During the college years and in my early 20s, plugging into the local desi community was nowhere close to being a priority; in fact, I reveled in the freedom from it. It was irritating, even, to see the insularity that I imagined permeated those associations. Why move to another country and only hang out with the same people? Why not at least try to assimilate?
It was only when I became a parent that I found myself searching, maybe even yearning, for some small level of connection. I wanted my daughters to learn Bharatanatyam like I had, wanted them to celebrate Hindu holidays and go to the temple occasionally. Does that mean that I want my communities to be restricted by ethnicity, language or religion? Certainly not. I am blessed with close “framily” from many backgrounds, and I enjoy Gasparilla as much as I do Onam and Navaratri.
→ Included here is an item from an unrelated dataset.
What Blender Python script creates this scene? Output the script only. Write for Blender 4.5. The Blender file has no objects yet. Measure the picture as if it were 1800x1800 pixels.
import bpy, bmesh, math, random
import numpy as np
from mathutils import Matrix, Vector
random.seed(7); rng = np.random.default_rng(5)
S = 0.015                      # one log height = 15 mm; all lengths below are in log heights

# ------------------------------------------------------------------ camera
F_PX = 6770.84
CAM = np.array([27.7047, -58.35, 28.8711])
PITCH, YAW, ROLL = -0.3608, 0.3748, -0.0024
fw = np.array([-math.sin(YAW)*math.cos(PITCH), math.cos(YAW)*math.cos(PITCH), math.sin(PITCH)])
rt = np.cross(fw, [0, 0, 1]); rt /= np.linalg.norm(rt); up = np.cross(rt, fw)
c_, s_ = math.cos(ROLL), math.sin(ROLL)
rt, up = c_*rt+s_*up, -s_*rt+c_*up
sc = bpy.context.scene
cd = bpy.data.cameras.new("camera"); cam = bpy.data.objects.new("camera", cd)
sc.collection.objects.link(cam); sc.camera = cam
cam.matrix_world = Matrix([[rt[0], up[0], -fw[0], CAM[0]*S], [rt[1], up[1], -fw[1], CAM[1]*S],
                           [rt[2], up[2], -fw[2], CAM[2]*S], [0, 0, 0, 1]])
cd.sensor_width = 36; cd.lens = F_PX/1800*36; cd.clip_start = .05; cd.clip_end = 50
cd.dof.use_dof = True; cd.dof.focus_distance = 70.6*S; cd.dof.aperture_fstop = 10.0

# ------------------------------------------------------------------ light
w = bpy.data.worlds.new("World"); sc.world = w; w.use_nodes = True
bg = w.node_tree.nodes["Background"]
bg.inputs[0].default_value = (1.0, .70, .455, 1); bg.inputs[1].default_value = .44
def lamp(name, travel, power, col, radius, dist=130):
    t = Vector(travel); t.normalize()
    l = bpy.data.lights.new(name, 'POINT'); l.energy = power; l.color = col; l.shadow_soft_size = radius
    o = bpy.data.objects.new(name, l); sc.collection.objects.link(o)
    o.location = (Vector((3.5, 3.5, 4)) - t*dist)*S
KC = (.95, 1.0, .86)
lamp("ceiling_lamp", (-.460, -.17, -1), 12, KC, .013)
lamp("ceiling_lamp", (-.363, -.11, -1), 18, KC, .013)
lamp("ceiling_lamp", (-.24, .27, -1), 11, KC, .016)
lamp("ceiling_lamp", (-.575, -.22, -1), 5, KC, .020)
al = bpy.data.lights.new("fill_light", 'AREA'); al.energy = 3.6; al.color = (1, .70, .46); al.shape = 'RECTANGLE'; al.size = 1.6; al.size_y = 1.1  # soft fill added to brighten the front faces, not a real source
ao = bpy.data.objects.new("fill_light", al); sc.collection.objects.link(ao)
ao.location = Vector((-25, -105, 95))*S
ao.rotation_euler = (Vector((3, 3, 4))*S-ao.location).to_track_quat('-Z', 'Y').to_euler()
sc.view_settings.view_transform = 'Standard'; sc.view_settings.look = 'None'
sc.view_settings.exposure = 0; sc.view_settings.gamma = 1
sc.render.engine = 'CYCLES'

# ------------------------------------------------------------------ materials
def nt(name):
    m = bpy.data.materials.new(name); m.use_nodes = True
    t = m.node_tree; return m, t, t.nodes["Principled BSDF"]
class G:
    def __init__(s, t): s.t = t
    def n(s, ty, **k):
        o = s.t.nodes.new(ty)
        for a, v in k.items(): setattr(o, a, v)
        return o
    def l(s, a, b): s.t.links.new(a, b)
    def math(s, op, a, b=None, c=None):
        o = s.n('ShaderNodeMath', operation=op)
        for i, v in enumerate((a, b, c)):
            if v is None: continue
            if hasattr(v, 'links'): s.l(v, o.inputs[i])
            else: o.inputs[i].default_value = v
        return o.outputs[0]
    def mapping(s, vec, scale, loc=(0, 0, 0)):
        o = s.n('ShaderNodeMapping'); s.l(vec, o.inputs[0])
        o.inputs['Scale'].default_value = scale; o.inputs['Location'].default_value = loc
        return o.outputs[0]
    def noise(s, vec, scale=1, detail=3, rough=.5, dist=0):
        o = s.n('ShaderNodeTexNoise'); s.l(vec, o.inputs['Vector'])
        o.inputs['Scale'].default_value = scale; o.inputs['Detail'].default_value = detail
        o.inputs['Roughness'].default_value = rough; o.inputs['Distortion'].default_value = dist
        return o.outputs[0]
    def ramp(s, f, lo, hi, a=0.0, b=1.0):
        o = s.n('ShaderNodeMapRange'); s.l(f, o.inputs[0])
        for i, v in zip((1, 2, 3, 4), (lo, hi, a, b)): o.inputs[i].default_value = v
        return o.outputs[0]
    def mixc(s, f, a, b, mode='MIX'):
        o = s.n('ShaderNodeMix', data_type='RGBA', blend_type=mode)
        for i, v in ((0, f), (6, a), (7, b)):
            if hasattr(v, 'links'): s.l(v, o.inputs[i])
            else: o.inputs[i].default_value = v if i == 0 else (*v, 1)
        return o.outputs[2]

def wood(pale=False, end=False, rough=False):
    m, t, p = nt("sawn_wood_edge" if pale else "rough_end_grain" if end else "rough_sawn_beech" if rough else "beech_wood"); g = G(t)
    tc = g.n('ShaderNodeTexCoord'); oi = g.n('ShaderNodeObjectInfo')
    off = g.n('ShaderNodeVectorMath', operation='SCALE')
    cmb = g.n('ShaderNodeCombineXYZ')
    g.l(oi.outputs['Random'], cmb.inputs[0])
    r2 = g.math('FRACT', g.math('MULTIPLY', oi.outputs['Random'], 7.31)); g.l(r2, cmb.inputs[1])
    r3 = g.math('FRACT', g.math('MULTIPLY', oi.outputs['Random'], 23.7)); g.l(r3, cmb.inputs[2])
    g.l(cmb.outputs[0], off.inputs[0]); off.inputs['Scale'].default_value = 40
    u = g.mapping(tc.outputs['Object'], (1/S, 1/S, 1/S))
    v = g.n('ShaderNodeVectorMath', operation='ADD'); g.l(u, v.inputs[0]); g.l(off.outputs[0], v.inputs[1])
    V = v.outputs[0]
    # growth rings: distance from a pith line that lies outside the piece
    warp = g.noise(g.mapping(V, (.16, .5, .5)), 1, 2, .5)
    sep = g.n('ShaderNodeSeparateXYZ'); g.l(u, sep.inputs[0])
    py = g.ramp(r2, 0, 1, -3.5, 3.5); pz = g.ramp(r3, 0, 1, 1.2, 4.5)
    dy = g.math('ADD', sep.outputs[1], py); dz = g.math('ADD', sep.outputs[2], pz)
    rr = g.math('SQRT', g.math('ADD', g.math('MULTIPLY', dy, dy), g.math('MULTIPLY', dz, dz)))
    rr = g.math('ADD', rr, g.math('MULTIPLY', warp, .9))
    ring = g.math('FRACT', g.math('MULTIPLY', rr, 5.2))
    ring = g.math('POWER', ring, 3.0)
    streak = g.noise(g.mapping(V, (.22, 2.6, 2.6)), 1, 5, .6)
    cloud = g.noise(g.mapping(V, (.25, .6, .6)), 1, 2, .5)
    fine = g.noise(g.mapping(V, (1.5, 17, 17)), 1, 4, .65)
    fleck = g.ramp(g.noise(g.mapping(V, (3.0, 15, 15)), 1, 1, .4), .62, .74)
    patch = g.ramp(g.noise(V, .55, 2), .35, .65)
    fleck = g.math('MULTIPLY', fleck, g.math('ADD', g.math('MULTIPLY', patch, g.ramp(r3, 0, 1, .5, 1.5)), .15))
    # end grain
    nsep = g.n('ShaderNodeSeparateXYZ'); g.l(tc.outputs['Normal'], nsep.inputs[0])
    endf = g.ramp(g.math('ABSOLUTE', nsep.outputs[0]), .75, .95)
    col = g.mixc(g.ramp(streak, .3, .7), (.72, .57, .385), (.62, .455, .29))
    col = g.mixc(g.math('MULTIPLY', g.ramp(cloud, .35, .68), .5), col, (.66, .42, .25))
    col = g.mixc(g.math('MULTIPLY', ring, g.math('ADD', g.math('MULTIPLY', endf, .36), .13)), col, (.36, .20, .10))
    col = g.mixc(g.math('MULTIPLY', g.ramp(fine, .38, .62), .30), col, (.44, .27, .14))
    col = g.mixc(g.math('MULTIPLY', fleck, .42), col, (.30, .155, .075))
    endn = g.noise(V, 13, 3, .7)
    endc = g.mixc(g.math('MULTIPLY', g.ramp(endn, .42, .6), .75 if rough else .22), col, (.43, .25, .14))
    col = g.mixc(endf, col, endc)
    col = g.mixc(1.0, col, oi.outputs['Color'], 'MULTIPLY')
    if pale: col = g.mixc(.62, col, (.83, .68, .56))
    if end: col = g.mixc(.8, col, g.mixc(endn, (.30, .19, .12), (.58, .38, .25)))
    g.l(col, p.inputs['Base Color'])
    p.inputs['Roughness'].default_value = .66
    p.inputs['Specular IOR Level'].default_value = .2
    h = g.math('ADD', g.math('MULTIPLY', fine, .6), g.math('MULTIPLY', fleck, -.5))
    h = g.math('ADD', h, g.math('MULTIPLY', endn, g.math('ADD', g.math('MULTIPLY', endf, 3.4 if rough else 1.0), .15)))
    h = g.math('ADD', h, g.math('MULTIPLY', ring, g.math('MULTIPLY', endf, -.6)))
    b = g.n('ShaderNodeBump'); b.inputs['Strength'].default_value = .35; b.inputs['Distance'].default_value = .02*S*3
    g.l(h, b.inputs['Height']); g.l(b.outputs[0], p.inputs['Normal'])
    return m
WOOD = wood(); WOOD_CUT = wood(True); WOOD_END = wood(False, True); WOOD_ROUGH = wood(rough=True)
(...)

Yet I am grateful for the generations who came before we did and established everything from the Tampa India Festival to the India Cultural Center so that we now have the option to dip a toe, an ankle or our whole selves in cultural life if we so desired.
A week before my older daughter was due to leave for college, I took her on one of our habitual visits to the Hindu temple here in Tampa. By a happy coincidence, the pujari on duty that day was the same one who had presided on the day that we had taken her on her first temple visit when she was a 6-month-old baby. “You’re the one who carried her to the front of the room when she was born, and now she’s starting college,” I told him. He beamed. “Look at that!” he marveled.
Look at that indeed. That kind of continuity doesn’t just happen. It’s the result of hard work from a lot of people who came before us, many of whom we’ll never even know. The roots they put down gave us the luxury to pick and choose how much we want to hold on to, because some variation of it has been preserved here for us.